Il rapporto con la burocrazia è certamente uno dei nodi di questo governo. Renzi dice: «Quella della burocrazia è la madre di tutte le battaglie, bisogna cambiare mentalità questa è la responsabilità che sento più forte». Aggiunge Delrio: «Il tema non è tagliare la Pa, ma renderla più efficiente e amica. C’è moltissimo efficientamento da fare ma non credo che in questo momento questo Paese si possa permettere di licenziare».

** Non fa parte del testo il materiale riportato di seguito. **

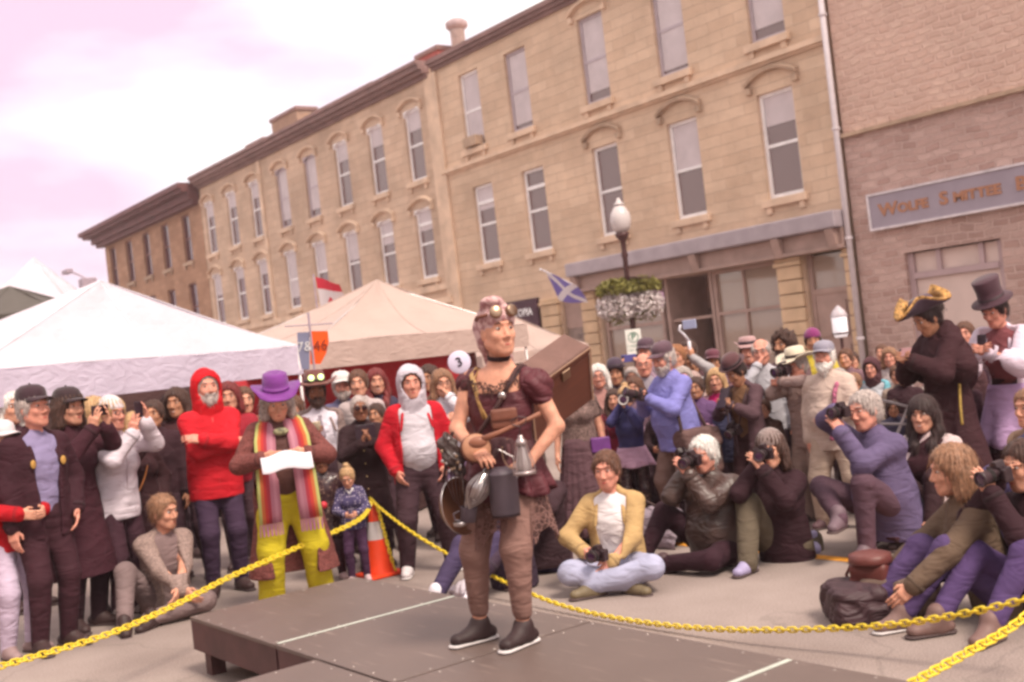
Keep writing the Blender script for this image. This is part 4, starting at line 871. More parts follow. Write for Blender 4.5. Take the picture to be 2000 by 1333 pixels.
# ------------------------------------------------------------------ the crowd: left side
RED = (.50, .012, .018); WH = (.62, .56, .60)
cblk = cloth('dark_coat', (.045, .014, .020)); charc = (.05, .028, .032)
P1 = person('person in red jacket and pale jeans at the left edge, hands clasped, white cap', 6, 864, 276, yaw=48, hat=('cap', (.62, .55, .58), 0), top=((.40, .008, .015), .03, .12, 0), trousers=(.50, .40, .52), hands=('front', 'front'), hair='short', hairc='grey', zip=(.2, .01, .01), shoe=(.3, .2, .2))
P2 = person('tall man in black cap and open black jacket over a blue shirt', 66, 800, 274, yaw=42, head=(6, -2, 0), fat=1.12, hat=('cap', (.035, .012, .02)), top=((.042, .013, .020), .03, .16, .10), shirt=(.24, .20, .34), trousers=(.045, .015, .022), hands=('hang', 'pocket'), hair='short', hairc='grey', skin='pink')
p_, R_ = P2['P'], P2['T']
gm = M('gold_patch', (.46, .25, .06), .6, .3, 60)
for x in (-.085, .085): MB().sphere((0, 0, 0), (.02, .008, .03), 10, 6).xf(Matrix.Translation(Vector(tuple(P2['P']+R_((x*1.3, .145, .36)))))).build('embroidered_badge', gm, P2['o'])
P3 = person('woman in long black coat and dark cap holding up a small camera', 135, 800, 255, yaw=52, fem=True, hat=('cap', (.03, .012, .016)), top=((.050, .014, .022), .03, .52, 0), flare=.09, trousers=(.03, .012, .018), hair='bob', hairc='dkbrown', hands=('phone', 'phone'), smile=1, handdir={'R': (0, .4, 1), 'L': (0, .4, 1)})
heldphone(P3, 'small black camera held up by the woman in the long black coat', f=(0, 1, 0), land=True)
P4 = person('blond woman half hidden behind the woman in the long black coat', 186, 812, 238, yaw=45, fem=True, hair='bob', hairc='blond', top=((.04, .015, .02), .03, .4, 0), trousers=(.04, .02, .03), hands=('pocket', 'pocket'))
P5 = person('woman in white hooded jacket and white knitted hat raising her phone', 219, 812, 246, yaw=50, fem=True, hat=('beanie', (.60, .52, .54), 0), top=((.60, .52, .58), .035, .13, 0), zip=(.5, .4, .45), trousers=(.05, .02, .03), hair='bob', hairc='blond', hands=('phone', 'phonehi'), skin='pink', glasses=1, handdir={'R': (0, .3, 1), 'L': (0, .3, 1)}, shoe=(.35, .28, .28))
heldphone(P5, 'dark phone held upright by the woman in the white jacket', f=(0, 1, 0))
P6 = person('blond person in black coat with shoulder strap, right of the white jacket', 262, 838, 232, yaw=30, fem=True, hair='bob', hairc='blond', top=((.045, .018, .022), .03, .4, 0), trousers=(.05, .02, .025), hands=('phone', 'pocket'))
strap('thin orange strap across the black coat behind the white jacket', [P6['w'](P6['P']+v3(*q)) for q in ((-.10, .10, .49), (-.02, .19, .32), (.08, .20, .14), (.2, .12, -.02))], M('orange_strap', (.45, .16, .05)), .007)
P7 = person('youth in grey tweed blazer sitting on the road at the left, looking sideways', 322, 1020, 250, yaw=20, legs='side', head=(28, 4, 4), hands=(((.0, .36, -.40), (1, -.2, -.4)), ((-.06, .38, -.42), (1, -.2, -.4))), top=((.27, .19, .17), .026, .10, .07), topkw=dict(var=.3, scale=60), fab='tweed', shirt=(.22, .15, .15), trousers=(.20, .14, .14), hair='short', hairc='ltbrown', lean=12, shoe=(.04, .02, .02))
P8 = person('man in red hooded rain jacket with folded arms, jeans', 404, 762, 232, yaw=12, head=(4, -6, 0), fat=1.1, skin='pink', hood=(.52, .008, .015), top=((.50, .012, .022), .032, .16, 0), zip=(.6, .05, .05), hands=('fold', 'fold2'), trousers=(.055, .03, .06), hair='short', hairc='grey', smile=2, beard='grey', curl=(.7, .7), shoe=(.06, .03, .03))
P9 = person('man in purple top hat, rainbow scarf and yellow trousers reading from papers', 541, 786, 262, yaw=4, head=(0, 26, 0), fat=1.16, skin='fair', hat=('brim', (.17, .03, .22), 12, .165, .135, (.22, .05, .28)), top=((.16, .05, .045), .035, .62, .19), topkw=dict(var=.5, scale=70), fab='spk', flare=.10, shirt=(.10, .045, .04), trousers=(.50, .40, .02), loose=.045, flareleg=1.3, hands=('paper', 'paper'), hair='bob', hairc='grey', curl=(.8, .8), vtaper=.1, legs='wide', shoe=(.3, .03, .05))
# his scarf: two hanging bands with lengthwise stripes
def stripes(name, cols, axis_w, nst):
    m, t, b = bsdf(name); l = t.links.new; uv = nn(t, 'ShaderNodeUVMap'); sp_ = nn(t, 'ShaderNodeSeparateXYZ'); l(uv.outputs[0], sp_.inputs[0]); r = nn(t, 'ShaderNodeValToRGB'); r.color_ramp.interpolation = 'CONSTANT'
    for i, c in enumerate(cols):
        e = r.color_ramp.elements[i] if i < 2 else r.color_ramp.elements.new(i/len(cols)); e.position = i/len(cols); e.color = c+(1,)
    l(sp_.outputs[0], r.inputs[0]); l(r.outputs[0], b.inputs['Base Color']); b.inputs['Roughness'].default_value = .9; MATS[name] = m; return m
def ribbon(name, pts, wds, side, mat, parent, nu=8, wav=.006):
    """a band of cloth following points; side = width direction"""
    side = unit(side); V = []; Fc = []; UV = []; N = len(pts)
    for j, p in enumerate(pts):
        for i in range(nu+1):
            u_ = i/nu-.5; n_ = unit(np.cross(side, np.asarray(pts[min(j+1, N-1)])-np.asarray(pts[max(j-1, 0)]))); V.append(np.asarray(p)+side*wds[j]*u_+n_*wav*math.sin(9*u_+j*.9)); UV.append((i/nu, j/(N-1)))
    Fc = [(j*(nu+1)+i, j*(nu+1)+i+1, (j+1)*(nu+1)+i+1, (j+1)*(nu+1)+i) for j in range(N-1) for i in range(nu)]
    o = mesh(name, V, Fc, mat, parent, True); uv = o.data.uv_layers.new(name='uv')
    for lp in o.data.loops: uv.data[lp.index].uv = UV[lp.vertex_index]
    s = o.modifiers.new('thick', 'SOLIDIFY'); s.thickness = .007; return o
scm = stripes('rainbow_knit', [(.40, .15, .20), (.46, .20, .26), (.40, .15, .21), (.34, .03, .05), (.46, .035, .03), (.50, .13, .04), (.42, .42, .14)], 1, 7)
for s in (-1, 1):
    pts = [P9['P']+v3(s*x, y, z) for x, y, z in ((.07, -.02, .585), (.10, .10, .54), (.125, .175, .42), (.135, .205, .26), (.14, .225, .10), (.145, .235, -.06), (.15, .24, -.20))]
    o = ribbon('scarf', pts, [.13, .15, .16, .16, .165, .17, .17], v3(s, .12, 0), scm, P9['o'])
    m = MB()
    for i in range(12): x = (i/11-.5)*.16; m.tube([pts[-1]+v3(s*x*1, .01, 0), pts[-1]+v3(s*x+.006*math.sin(i*3), .012, -.09)], .004, 5)
    m.build('scarf_fringe', M('fringe', (.35, .12, .25)), o)
MB().sphere((0, 0, 0), (.06, .02, .03), 12, 8).xf(Matrix.Translation(Vector(tuple(P9['P']+v3(0, .17, .47))))).build('bow_tie', stripes('patchy_silk', [(.5, .3, .05), (.05, .3, .25), (.5, .08, .1), (.1, .1, .3)], 1, 4) and M('patchy_tie', (.30, .28, .16), .5, .8, 40), P9['o'], True)
gp = (P9['grip']['R']+P9['grip']['L'])/2+v3(0, .02, .02)
V = [];
for j in range(9):
    for i in range(3):
        u_ = j/8-.5; V.append((u_*.36, .02+.06*abs(u_)+.05*i, .02*math.cos(u_*7)-.06*i*(1-.2*abs(u_))+.03*u_*u_))
o = mesh('paper_sheets', V, [(j*3+i, (j+1)*3+i, (j+1)*3+i+1, j*3+i+1) for j in range(8) for i in range(2)], M('paper', (.72, .66, .72), .8, .05, 8), None, True)
o.matrix_world = Matrix.Translation(Vector(tuple(P9['w'](gp)))) @ Matrix.Rotation(P9['rz'], 4, 'Z'); md = o.modifiers.new('t', 'SOLIDIFY'); md.thickness = .003
tag(o, 'white sheets of paper the man in the purple hat reads from', 'paper')
P10 = person('man in brown cowboy hat with two green lights, grey suit and white shirt', 617, 768, 214, yaw=8, skin='brown', hat=('brim', (.14, .045, .04), 4, .19, .12), top=((.24, .17, .16), .026, .18, .20), shirt=(.66, .60, .68), trousers=(.06, .03, .04), hands=('drink', 'hang'), beard='dkbrown', hair='short', hairc='black', smile=1, curl=(.9, .4))
X_, _ = HF(P10)
_b = set(bpy.data.objects)
for s in (-1, 1): MB().lathe([(.02, 0), (.026, .02), (.024, .03)], 14, X_(s*.04, .085, .12), P10['H']((0, 1, .2))).build('hat_light', M('lime_light', (.6, .75, .3), .3, .1, 5, 0, emit=(.7, .9, .35, 1.1)), P10['o'], True)
hscale(P10, [x for x in bpy.data.objects if x not in _b])
MB().prism([(-.02, .0), (.02, 0), (.012, -.04), (.04, -.2), (-.04, -.2), (-.012, -.04)], .0, .012).xf(Matrix.Translation(Vector(tuple(P10['P']+v3(0, .155, .50))))).build('cravat', M('grey_silk', (.35, .28, .34), .5), P10['o'])
o = MB().lathe([(.030, -.055), (.040, .055), (.041, .06), (.036, .06)], 16, P10['w'](P10['grip']['R']+v3(0, 0, .03))).build('paper_cup', M('cream_cup', (.62, .50, .36), .7, .3, 30), None, True); tag(o, 'cream drinking cup held by the man in the grey suit', 'cup')
P11 = person('grey bearded man in white cap behind the grey suit', 668, 757, 196, yaw=6, hat=('cap', (.62, .56, .55)), hair='short', hairc='grey', beard='grey', top=((.10, .09, .16), .026, .1, 0), trousers=(.05, .03, .05), skin='pink')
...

Su questi buoni propositi veglierà il neo-superburocrate Bonaretti. Ma Delrio ha portato a Roma altri due suoi collaboratori reggiani e altri stanno facendo la valigia. Tanto che la Lega è assai critica: «Tra le macerie che lascia questo sindaco va iscritta senz’altro anche la situazione della macchina comunale«. Del resto, mai come ora l’apparato burocratico, centrale e periferico, è stato messo sotta accusa. Si vedrà in che modo il trio al comando, Renzi-Delrio-Bonaretti interverranno. La platea che a Roma aspetta di conoscere il proprio destino è ampia: Rosanna De Nictolis (Ambiente), Marco Lipari (Beni Culturali), Goffredo Zaccardi (Sviluppo Economico), Carlo Deodato (capo dell’ufficio Legislativo), Alfredo Storto (capo del legislativo alla Funzione Pubblica), Antonio Catricalà (già segretario generale e sottosegretario a Palazzo Chigi), Francesco Tomasone (capo di gabinetto con moltissimi ministri del Lavoro), Alberto di Nezza (capo di gabinetto alla Sanità), Giacomo Aiello (Infrastrutture), Daniele Cabras (Economia).